▶ _Given request_: Starting with the first line and ending with the line that holds "cam_d.dof.use_dof = True;", repeat the material exactly.

▶ _Dataset excerpt_:
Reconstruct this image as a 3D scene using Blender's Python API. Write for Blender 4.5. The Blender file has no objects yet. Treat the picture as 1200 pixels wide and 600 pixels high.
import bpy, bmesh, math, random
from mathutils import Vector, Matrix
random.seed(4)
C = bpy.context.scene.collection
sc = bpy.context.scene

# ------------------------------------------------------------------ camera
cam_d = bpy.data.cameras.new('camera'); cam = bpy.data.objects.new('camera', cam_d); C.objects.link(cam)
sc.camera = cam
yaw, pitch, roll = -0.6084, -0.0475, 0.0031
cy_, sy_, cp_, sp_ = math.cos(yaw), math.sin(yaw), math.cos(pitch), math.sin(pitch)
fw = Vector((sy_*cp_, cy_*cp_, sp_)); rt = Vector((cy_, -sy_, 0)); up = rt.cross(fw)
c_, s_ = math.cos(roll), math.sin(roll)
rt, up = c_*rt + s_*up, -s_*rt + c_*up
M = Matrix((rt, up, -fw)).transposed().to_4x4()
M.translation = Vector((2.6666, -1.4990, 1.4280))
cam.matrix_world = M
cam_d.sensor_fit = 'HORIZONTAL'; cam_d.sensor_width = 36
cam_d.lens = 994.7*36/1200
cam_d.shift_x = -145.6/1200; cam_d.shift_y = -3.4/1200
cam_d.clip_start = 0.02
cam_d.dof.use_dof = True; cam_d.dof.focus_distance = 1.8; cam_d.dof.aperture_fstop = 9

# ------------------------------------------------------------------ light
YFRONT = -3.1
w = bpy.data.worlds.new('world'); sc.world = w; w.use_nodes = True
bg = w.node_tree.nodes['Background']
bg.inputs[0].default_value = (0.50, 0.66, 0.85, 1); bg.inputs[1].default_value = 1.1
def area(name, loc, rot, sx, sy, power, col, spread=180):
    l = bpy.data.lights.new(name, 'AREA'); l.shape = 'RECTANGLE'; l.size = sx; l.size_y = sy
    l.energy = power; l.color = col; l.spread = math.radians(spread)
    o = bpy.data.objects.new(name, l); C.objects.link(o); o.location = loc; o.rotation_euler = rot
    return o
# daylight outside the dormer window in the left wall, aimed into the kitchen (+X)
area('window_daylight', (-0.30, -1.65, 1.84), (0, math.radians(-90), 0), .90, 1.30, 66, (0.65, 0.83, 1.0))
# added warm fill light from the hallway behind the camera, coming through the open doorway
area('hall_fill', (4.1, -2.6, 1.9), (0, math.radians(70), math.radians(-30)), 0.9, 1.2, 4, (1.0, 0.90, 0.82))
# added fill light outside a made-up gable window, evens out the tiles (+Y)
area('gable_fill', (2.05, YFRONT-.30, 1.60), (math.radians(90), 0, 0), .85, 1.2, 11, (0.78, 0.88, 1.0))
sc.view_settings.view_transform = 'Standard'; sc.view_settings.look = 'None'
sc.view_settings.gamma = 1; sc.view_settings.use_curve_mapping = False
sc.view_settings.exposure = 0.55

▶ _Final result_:
Reconstruct this image as a 3D scene using Blender's Python API. Write for Blender 4.5. The Blender file has no objects yet. Treat the picture as 1200 pixels wide and 600 pixels high.
import bpy, bmesh, math, random
from mathutils import Vector, Matrix
random.seed(4)
C = bpy.context.scene.collection
sc = bpy.context.scene

# ------------------------------------------------------------------ camera
cam_d = bpy.data.cameras.new('camera'); cam = bpy.data.objects.new('camera', cam_d); C.objects.link(cam)
sc.camera = cam
yaw, pitch, roll = -0.6084, -0.0475, 0.0031
cy_, sy_, cp_, sp_ = math.cos(yaw), math.sin(yaw), math.cos(pitch), math.sin(pitch)
fw = Vector((sy_*cp_, cy_*cp_, sp_)); rt = Vector((cy_, -sy_, 0)); up = rt.cross(fw)
c_, s_ = math.cos(roll), math.sin(roll)
rt, up = c_*rt + s_*up, -s_*rt + c_*up
M = Matrix((rt, up, -fw)).transposed().to_4x4()
M.translation = Vector((2.6666, -1.4990, 1.4280))
cam.matrix_world = M
cam_d.sensor_fit = 'HORIZONTAL'; cam_d.sensor_width = 36
cam_d.lens = 994.7*36/1200
cam_d.shift_x = -145.6/1200; cam_d.shift_y = -3.4/1200
cam_d.clip_start = 0.02
cam_d.dof.use_dof = True; cam_d.dof.focus_distance = 1.8; cam_d.dof.aperture_fstop = 9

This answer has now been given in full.